2. Vorgefertigte Funktionsblöcke: Beim Engineering von Automatisierungsdesigns gemäß der Norm für zeitgemäße Automatisierung spielen Funktionsbausteine eine zentrale Rolle: der Anwender verbindet diese grafisch miteinander und kann dabei auch auf standardisierte herstellerunabhängige Bausteinbibliotheken zurückgreifen, um das Rad nicht immer wieder neu erfinden zu müssen. Die Verwendung solcher Funktionsblöcke vereinfacht das Engineering ungemein, da sich die Schnittstellen und damit die Art und Weise der Kommunikation zwischen den einzelnen mechatronischen Komponenten aus der Beziehung der virtuell modellierten Bausteine ergibt. Werden die Funktionsblöcke dann auf die verschiedenen Zielplattformen verteilt, kann die Kommunikation zwischen den Komponenten automatisch generiert werden. Ein weiterer Vorteil: Die virtuellen Funktionsblöcke lassen sich gefahrlos innerhalb der Softwareumgebung testen und simulieren.

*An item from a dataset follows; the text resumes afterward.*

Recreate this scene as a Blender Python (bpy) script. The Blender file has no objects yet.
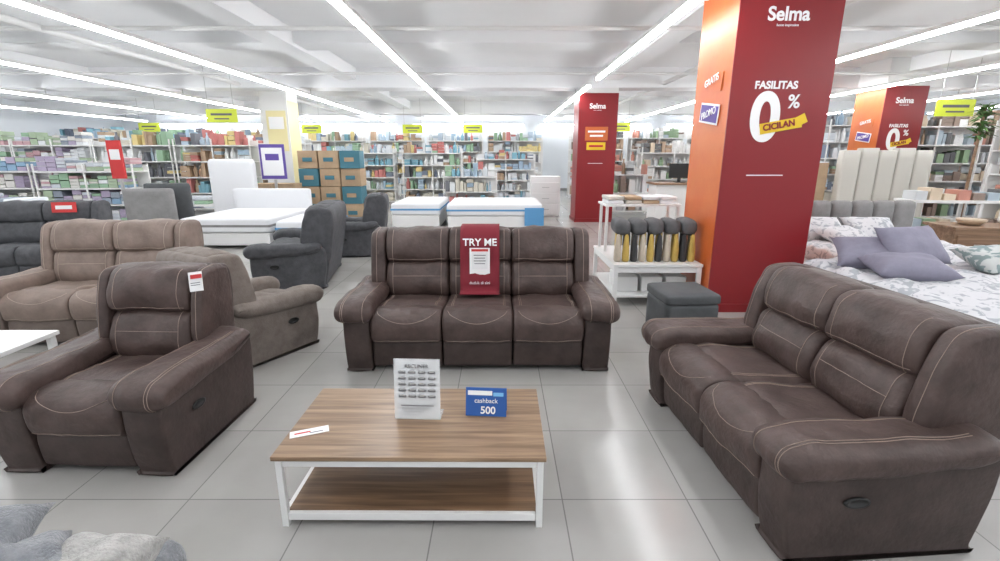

3. Ereignisgesteuerte Anwendungen: Die Funktionsblöcke verfügen nicht nur über Ein- und Ausgänge für Daten, sondern auch für Events. Damit ist eine ereignisorientierte Modellierung von Automatisierungsanwendungen möglich, bei denen bestimmte Funktionen und Abläufe nur dann getriggert werden, wenn bestimmte Ereignisse sie auslösen. Auf eine zyklische Programmbearbeitung kann verzichtet werden. Außerdem lässt sich auf Basis der Ereignissteuerung die Automatisierungs-OT mit weiteren IT-Funktionen innerhalb einer Anwendung kombinieren. Zum Beispiel die vorausschauende Wartung kann hiervon profitieren, da bestimmte Maschinenzustände selbstständig Wartungsvorgänge zum idealen Zeitpunkt innerhalb des Betriebsablaufs initiieren.